En ce mois d’octobre, la réponse à la question de savoir si « oui » ou « non » la récession va réellement s’installer avec son cortège de faillites et de licenciements, il est bon de noter que les hésitations sur la situation allemande et le relatif optimisme né de la situation française s’appuient sur le maintien, voire la progression de la consommation intérieure. La situation serait meilleure dans ce contexte, si les consommateurs que nous sommes consommaient davantage et renonçaient à préférer une « épargne de précaution » contre des risques qui, en l’état, ne sont pas certains. « L’économie mondiale va continuer à ralentir… Mais ralentissement ne veut pas dire récession, au sens d’une contraction durable de l’activité et d’une forte hausse du chômage », estime Eric Charley qui poursuit : « …si tous les acteurs économiques, à commencer par les chefs d’entreprise, se persuadent qu’une récession est au coin de la rue, celle-ci pourrait bien survenir… »

Un Prix Nobel qui n’y croit pas ! – Le Prix Nobel d’économie Joseph Stiglitz, plus réservé, ajoute de son côté : « Il y a un risque significatif de fort ralentissement, mais il n’y pas à mon sens de risque d’une nouvelle crise comme en 2008. »

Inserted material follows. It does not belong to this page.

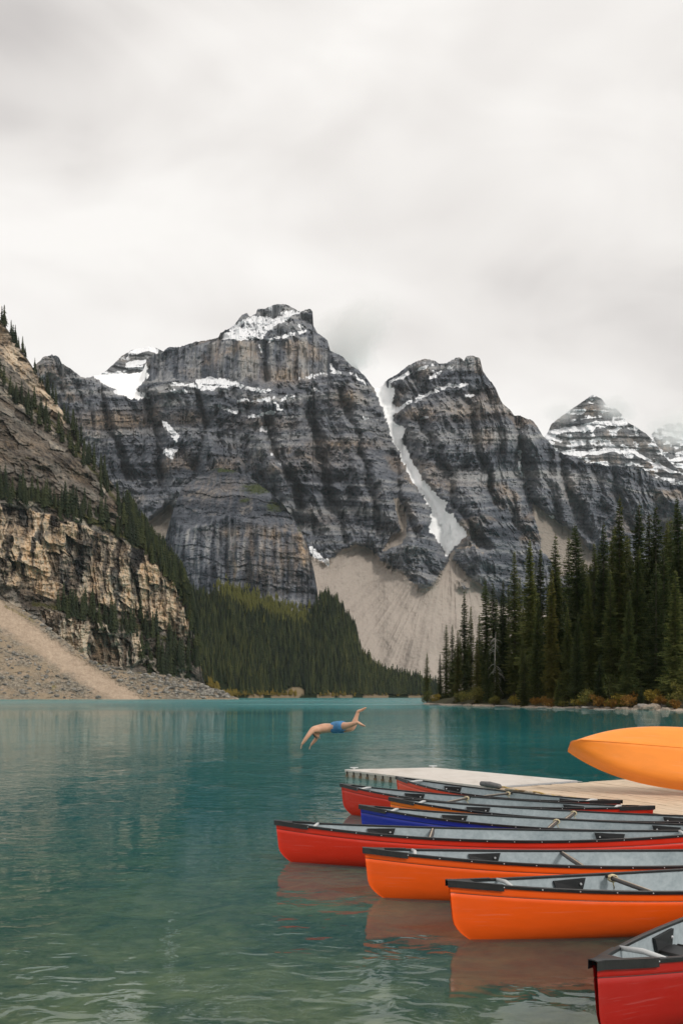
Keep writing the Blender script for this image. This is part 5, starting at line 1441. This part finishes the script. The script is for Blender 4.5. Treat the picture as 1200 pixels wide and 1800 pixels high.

Petit « bémol » sur cette approche plutôt rassurante, le  Fonds Monétaire International – FMI vient de rappeler, après avoir rabaissé de 0,3% ses prévisions du mois d’avril, que le rythme de croissance de l’économie mondiale serait de l’ordre de 3% en 2019, contre 3,6% en 2018. Ces prévisions sont de l’ordre de celles qui prévalaient en 2009 au moment de la crise monétaire. Pour la « zone euro », le FMI prévoit, notamment en raison de la situation allemande (mais aussi italienne), une croissance de 1,2% en 2019 et de 1,4% en 2020. Ce sera juste pour éviter ce dont personne ne veut : une récession !

(1) Eric Charley est conseiller économique à l’Institut Montaigne (eurojournalist.eu du 09.09.19). Il a été de 2008 à 2016 – année où il a pris sa retraite- l’un des responsables du groupe AXA, première marque mondiale d’assurance.